Excerpted data:
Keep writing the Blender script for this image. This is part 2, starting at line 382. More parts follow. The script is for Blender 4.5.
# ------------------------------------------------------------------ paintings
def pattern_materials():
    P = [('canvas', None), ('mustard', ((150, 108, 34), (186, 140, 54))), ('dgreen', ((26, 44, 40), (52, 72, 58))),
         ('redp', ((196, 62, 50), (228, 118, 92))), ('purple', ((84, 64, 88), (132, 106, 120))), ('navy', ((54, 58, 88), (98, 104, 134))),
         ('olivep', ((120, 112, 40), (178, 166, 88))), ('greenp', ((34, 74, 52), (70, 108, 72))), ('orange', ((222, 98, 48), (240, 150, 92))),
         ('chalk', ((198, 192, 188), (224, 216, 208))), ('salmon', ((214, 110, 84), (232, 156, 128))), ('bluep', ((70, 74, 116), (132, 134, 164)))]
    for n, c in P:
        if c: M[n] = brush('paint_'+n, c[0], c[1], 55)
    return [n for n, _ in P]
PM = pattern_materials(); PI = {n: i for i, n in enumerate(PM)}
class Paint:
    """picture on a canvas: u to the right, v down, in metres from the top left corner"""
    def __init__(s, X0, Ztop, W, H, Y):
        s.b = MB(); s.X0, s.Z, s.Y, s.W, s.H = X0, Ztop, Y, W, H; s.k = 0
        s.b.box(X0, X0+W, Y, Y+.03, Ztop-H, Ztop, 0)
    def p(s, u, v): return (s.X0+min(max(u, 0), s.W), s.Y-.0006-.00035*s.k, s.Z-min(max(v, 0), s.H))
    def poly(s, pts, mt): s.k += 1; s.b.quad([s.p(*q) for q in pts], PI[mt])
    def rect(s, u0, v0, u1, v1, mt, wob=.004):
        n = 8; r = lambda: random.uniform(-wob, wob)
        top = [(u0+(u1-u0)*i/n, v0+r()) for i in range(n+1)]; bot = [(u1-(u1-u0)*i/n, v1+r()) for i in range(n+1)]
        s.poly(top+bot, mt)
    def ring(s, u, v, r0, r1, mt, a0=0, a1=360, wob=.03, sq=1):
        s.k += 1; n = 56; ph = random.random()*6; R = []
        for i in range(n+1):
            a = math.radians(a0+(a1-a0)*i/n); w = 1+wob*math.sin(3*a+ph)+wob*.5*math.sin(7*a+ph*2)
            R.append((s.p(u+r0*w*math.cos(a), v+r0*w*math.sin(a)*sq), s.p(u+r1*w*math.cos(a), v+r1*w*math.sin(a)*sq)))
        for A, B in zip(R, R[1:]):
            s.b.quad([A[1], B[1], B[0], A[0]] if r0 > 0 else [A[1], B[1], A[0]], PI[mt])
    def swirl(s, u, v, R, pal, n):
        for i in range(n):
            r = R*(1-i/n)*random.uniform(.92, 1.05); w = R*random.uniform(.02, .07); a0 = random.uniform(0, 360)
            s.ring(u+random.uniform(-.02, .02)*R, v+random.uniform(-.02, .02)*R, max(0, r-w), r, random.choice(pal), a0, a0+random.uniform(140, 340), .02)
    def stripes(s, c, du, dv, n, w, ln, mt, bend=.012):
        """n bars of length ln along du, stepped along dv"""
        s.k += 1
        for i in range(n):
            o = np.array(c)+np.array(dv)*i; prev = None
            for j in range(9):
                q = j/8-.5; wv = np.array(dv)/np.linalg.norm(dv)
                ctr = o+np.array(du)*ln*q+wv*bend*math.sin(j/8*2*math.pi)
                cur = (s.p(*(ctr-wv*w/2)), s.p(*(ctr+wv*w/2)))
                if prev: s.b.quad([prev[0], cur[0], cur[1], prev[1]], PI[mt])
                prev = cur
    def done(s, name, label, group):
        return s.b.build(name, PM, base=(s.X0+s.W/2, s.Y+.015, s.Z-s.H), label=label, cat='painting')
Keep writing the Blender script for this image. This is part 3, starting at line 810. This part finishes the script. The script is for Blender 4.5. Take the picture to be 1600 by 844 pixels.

Do this:
Copy each line of the listing that holds the word "Keep".

Result:
Keep writing the Blender script for this image. This is part 2, starting at line 382. More parts follow. The script is for Blender 4.5.
Keep writing the Blender script for this image. This is part 3, starting at line 810. This part finishes the script. The script is for Blender 4.5. Take the picture to be 1600 by 844 pixels.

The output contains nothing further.